Combien de temps ces deux meilleures performances mondiales tiendront-elles? Peut-être pas très longtemps. Mais peu importe. Comme l’explique Jean-Sébastien Dauch, directeur général : «C’est un bonheur de voir ce matin deux Luxembourgeois en tête des bilans mondiaux.» On ne va pas le contredire.
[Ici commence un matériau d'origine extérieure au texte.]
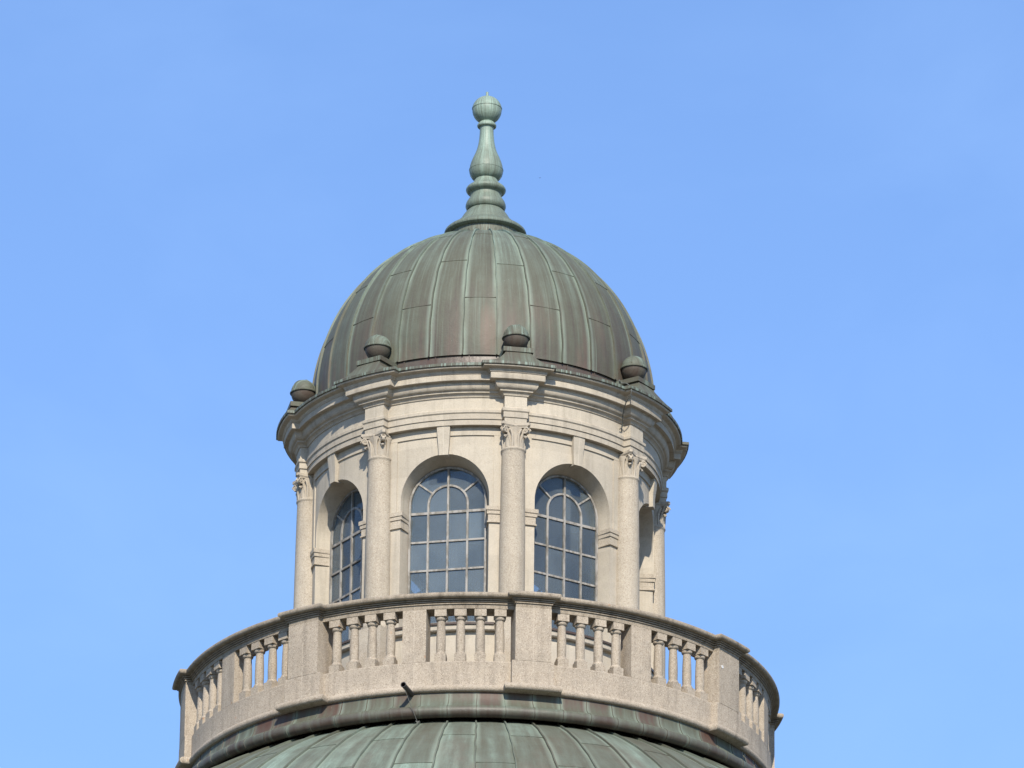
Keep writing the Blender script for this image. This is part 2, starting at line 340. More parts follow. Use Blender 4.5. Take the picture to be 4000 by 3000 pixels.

Un meeting qui veut grandir

La Coque est un écrin. Qui mérite de grandes compétitions. Comme le CMCM. S’il est classé Bronze Label, il aspire à passer au moins Silver à moyen terme. Seulement pour ce faire, le nerf de la guerre reste l’argent : «On a besoin de plus de soutien (sponsors, partenariat, etc) pour augmenter le budget et envisager de grandir vers un Silver», confie Jean-Sébastien Dauch.  Outre un prize money plus que doublé, monter en gamme impliquerait également d’autres domaines : «Il faudrait monter en puissance au niveau des juges. Faire des partenariats avec les fédérations voisines pour en avoir plus qui ont l’habitude des compétitions internationales. Et également envoyer nos juges sur des compétitions importantes pour qu’ils puissent pratiquer à un certain niveau.»

Plus d’argent, du personnel plus qualifié, une communication renforcée pour attirer encore plus de spectateurs… Les chantiers sont nombreux pour espérer arriver à franchir un nouveau cap. Et comme le rappelle encore Jean-Sébastien Dauch : «Le boulot commence aujourd’hui!»